## Problem:
Work through the following lines and count those that hold the word "recreates". Reply with that number only.
╭─ Material for the task
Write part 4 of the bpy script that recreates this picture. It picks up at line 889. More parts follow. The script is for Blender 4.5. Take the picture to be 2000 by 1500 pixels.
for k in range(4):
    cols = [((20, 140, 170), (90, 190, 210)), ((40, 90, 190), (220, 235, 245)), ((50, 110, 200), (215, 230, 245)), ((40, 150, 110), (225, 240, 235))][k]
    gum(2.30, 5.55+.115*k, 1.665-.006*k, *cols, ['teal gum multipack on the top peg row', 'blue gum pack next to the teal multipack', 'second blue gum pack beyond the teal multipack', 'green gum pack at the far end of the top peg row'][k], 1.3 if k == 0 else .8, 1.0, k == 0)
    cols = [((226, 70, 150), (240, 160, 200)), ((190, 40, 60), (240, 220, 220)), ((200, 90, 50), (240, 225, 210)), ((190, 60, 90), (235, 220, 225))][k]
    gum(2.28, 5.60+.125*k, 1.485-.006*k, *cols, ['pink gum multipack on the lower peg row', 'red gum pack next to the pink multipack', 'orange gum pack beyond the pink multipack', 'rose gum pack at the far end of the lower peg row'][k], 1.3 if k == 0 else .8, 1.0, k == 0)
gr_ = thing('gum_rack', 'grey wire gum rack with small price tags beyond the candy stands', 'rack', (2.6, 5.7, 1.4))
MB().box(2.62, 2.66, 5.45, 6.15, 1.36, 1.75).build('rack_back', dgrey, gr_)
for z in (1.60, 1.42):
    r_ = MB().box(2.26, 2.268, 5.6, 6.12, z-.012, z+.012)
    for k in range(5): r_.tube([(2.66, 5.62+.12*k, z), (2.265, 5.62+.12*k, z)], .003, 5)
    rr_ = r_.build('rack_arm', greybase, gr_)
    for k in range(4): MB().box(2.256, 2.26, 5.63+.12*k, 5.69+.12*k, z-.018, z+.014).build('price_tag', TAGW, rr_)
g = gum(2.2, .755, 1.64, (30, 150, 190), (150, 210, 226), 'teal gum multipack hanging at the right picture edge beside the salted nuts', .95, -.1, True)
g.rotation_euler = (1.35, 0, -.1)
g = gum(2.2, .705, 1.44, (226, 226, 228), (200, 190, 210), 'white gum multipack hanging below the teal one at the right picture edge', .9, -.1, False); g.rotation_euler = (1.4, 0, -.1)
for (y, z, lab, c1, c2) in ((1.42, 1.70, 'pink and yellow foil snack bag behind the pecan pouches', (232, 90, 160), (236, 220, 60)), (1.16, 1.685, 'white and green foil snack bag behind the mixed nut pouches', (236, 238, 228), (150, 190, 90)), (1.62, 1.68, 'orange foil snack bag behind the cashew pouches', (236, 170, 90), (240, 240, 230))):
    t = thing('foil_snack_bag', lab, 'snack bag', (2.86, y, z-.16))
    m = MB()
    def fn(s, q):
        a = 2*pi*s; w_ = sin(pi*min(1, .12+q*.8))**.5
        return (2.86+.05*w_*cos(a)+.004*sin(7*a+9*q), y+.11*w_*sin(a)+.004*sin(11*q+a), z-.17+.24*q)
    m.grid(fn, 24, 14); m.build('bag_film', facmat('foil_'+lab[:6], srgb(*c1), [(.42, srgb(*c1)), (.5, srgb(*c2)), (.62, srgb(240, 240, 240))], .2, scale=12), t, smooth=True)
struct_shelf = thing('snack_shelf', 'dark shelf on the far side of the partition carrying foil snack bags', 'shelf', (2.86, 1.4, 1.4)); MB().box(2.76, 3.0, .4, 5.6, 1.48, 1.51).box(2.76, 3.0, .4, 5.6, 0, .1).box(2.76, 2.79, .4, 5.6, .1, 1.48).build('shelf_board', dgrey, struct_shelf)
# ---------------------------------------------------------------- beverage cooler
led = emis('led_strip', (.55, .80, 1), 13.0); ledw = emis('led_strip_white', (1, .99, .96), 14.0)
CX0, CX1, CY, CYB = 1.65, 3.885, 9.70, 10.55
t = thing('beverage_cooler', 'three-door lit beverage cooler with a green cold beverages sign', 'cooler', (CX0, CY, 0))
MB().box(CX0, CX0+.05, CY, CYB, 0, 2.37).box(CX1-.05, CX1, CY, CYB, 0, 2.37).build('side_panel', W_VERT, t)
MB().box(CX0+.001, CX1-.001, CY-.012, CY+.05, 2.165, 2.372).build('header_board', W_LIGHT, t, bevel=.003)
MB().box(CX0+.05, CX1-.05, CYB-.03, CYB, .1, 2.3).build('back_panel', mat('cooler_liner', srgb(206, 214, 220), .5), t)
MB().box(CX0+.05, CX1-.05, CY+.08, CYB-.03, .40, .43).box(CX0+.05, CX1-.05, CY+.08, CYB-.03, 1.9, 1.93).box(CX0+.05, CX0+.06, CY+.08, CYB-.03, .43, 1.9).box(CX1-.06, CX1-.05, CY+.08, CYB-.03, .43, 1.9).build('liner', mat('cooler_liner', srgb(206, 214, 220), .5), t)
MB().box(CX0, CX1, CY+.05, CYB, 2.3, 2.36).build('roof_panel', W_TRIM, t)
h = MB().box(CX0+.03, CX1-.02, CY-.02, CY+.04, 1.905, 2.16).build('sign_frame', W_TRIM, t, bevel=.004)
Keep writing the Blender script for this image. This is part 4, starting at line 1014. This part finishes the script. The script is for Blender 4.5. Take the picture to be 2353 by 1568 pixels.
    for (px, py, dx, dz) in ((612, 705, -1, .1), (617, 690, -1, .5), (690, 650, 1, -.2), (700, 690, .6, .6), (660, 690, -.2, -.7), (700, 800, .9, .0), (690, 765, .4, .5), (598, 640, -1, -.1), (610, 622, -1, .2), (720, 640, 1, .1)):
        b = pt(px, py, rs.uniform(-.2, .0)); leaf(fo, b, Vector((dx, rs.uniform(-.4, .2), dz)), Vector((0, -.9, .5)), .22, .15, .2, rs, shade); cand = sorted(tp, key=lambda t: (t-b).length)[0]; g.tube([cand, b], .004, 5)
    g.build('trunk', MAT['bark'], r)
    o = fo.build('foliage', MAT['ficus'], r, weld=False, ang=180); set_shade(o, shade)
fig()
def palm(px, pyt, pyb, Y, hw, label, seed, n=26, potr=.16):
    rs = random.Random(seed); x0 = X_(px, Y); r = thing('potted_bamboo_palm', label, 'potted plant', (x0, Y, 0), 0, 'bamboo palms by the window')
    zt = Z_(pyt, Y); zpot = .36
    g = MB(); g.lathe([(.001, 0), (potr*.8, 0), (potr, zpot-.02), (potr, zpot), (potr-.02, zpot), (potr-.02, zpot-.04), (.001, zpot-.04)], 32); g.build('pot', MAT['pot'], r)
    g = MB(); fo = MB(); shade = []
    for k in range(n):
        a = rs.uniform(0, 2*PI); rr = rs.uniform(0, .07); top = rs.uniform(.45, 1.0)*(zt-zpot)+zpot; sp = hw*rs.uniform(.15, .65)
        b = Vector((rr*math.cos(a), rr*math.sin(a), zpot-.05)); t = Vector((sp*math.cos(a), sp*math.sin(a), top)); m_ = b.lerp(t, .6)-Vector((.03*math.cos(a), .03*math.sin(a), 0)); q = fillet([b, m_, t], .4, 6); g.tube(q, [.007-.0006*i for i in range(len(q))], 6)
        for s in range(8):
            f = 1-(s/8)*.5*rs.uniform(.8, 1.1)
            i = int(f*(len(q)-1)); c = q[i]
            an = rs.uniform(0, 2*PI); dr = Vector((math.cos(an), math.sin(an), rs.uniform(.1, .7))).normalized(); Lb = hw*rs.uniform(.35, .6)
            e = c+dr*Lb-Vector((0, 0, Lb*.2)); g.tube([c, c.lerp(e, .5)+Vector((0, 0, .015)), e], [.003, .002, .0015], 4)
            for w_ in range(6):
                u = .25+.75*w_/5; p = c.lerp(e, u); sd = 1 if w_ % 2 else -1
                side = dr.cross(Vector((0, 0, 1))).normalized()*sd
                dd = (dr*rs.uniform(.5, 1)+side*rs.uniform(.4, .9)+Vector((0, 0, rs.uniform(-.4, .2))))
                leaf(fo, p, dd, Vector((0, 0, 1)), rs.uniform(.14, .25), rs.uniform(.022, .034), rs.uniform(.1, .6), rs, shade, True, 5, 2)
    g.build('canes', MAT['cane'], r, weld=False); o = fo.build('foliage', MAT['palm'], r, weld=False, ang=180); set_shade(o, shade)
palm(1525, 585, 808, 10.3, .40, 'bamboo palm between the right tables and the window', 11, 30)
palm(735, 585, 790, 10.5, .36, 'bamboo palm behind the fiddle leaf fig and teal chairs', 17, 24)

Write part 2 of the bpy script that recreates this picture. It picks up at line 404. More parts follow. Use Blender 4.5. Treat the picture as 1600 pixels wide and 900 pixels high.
╰─
## Reply to the task:
2